I shot 10 weddings last year purely on referrals. The clients met, discussed and pretty much said "let's do it, oh by the way do you have anymore samples of your work?". That tells me that "MY" interested parties aren't searching for what they need on social media. They are talking to friends, family..work friends to get a lead on what they want. FB, IG, YT all help in showing your work to others but it's hardly a "must do or you will miss the boat" thing.

ABW: Always Be Working

Vincent Alongi's picture

Awesome stuff. Now that's making things happen ;)

Interesting I saw this today. Just two days ago I posted a message on my Business Facebook page encouraging contacts to not send me a message via the messenger. Maybe I’m doing something wrong but I constantly have issues with Facebook messages sent though my business page. I get the same issues no mater what platform (iOS, Android, Win Desktop). I will get notification of messages coming through but then can’t find the messages. When I read a message it isn’t cleared from the notification menu. These are just a couple of issues. Lucky most dont’ contact me via messenger because it drive me nuts. Facebook is becoming a non factor for me.

Danette Chappell's picture

Crazy! That’s gotta be frustrating!

I'm not paranoid, but I've never signed up for Messenger because I just couldn't stand FB harvesting even more of my information. The issue pretty much went away when I also stopped using FB almost a year ago, which among other things, gave me 20 more hours a week to find clients in other ways.

Good points made here by Danette. You have to change up approaches many times as you navigate social's moving target. I hate how facebook is the 800lb gorilla that every person, product, every company has to be on. Instead of your website you have to have a presence on FB and that's too much power over us.It is what it is, I get it. It just had way too much power. Using messenger the way she describes right nw is a good idea.

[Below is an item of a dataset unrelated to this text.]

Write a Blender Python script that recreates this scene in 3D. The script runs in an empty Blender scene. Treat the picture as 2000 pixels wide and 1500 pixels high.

David Stephen Kalonick's picture

I haven't been in one conversation with friends, family, etc. that involved a positive mention about FB. I would argue that FB is on the decline.

Vincent Alongi's picture

Facebook is definitely the elephant in the corner of the room. But... everyone who slams the hell out of it is usually on it and addicted in some way. And that's why they're slamming it- because of the addiction. Bottom line, if you don't have a social media (Facebook) presence, you're somehow shorting yourself. A great website is one thing, but Facebook can be more interactive and give a client a warmer feeling about you - if you're willing to put in the time to use it the right way.

I say this from the consumer side of things. Right after great customer service, there's nothing that gives me a better feeling about a small business than an owner willing to partake in discussion, feedback and conversation.